North Korean forced laborers contributed to the building of a Danish warship, according to documents obtained by Danish public broadcaster DR2 and Information newspaper.

The Danish military hired the Danish firm Karstensens Skibsværft to carry out the construction of the Royal Navy's new ship "Lauge Koch." Karstensens then subcontracted the Polish shipyard Crist to conduct part of the work between 2014 and 2016.

Crist denied that any North Korean labour was used in the construction of the ship hull, which is listed on its website under the name NB428, in a letter to the Danish shipyard in 2016.

But Crist's statement is contradicted by several of the shipyard's Polish workers who spoke on conditions of anonymity to DR2, whose documentary is scheduled for broadcasting on Tuesday night.

Crist first came under scrutiny in 2014, when a North Korean worker hired through the temporary working agency Armex, a Polish company with deep ties to North Korea, died in an incident at its shipyard in Gdynia.

According to a 2016 report from the Leiden Asia Centre titled "North Korean Forced Labour in the EU, the Polish Case," Armex hired workers supplied by a North Korean company called Korea Rungrado Trading Corporation, which is run by a committee of the ruling Workers' Party of Korea.

Armex is led by a Polish national called Cecylia Kowalska, who also heads another company that hires North Koreans and employs them in Gdansk's Nauta shipyard.

According to the report, Crist and Nauta's shipyards are located adjacently to one another and a Polish labour inspection in February 2016 found 19 North Koreans working in a shipyard owned by Nauta, which also works on NATO military vessels and is NATO certified.

The conditions in which North Korean laborers work "tick all the boxes of human trafficking," Remco Breuker, a professor of Korean Studies at Leiden University who co-authored the forced labor report, tells Newsweek.

North Korean workers' passports are taken away, they live isolated lives, they can't refuse work, and don't get paid well. Several of the workers eventually return to North Korea, but what happens to them then is not know.

As most of the North Korean workers' salary is taken directly to North Korea, the Danish newspaper alleges that taxpayers' money may have ended up financing Pyongyang's regime and nuclear activities as a result of the ship construction.

The Danish investigation refers to invoices between the Polish employment agency and the North Korean company that include the name of the ship as evidence of the employment of North Korean forced laborers on the project.

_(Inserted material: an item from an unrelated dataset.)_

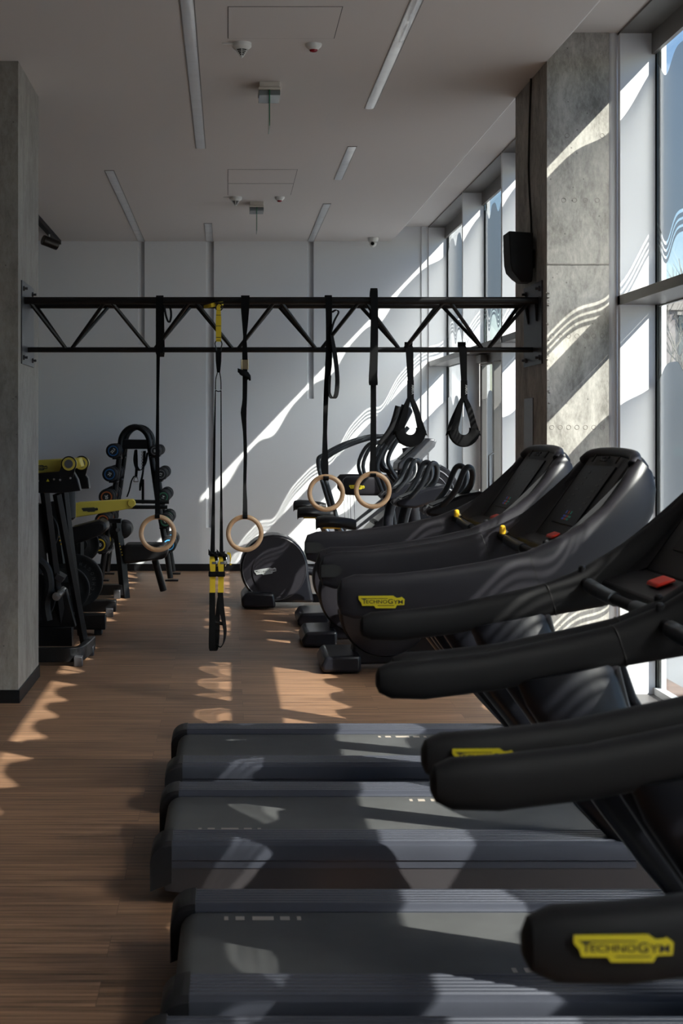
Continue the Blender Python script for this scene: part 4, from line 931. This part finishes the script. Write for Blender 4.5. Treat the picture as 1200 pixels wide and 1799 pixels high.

A defense ministry spokesperson however told the newspaper the evidence was not conclusive, and defense minister Claus Hjort Frederiksen said in an email that the use of forced laborers would be "completely outrageous," but he won't be investigating the matter further.

Breuker tells Newsweek the Danish allegations are plausible, and that responsibility for allowing North Korean forced laborers on the project should be shared among all the players in the chain.

"There are very many places where to place the responsibility each and every one in chain of liability has failed, and that's not a new story because it happened before," he said, adding however that the majority of the cases involving the use of North Korean forced labor concern the private sector.

Poland eventually banned the issuing work visa to North Korea nationals in 2016.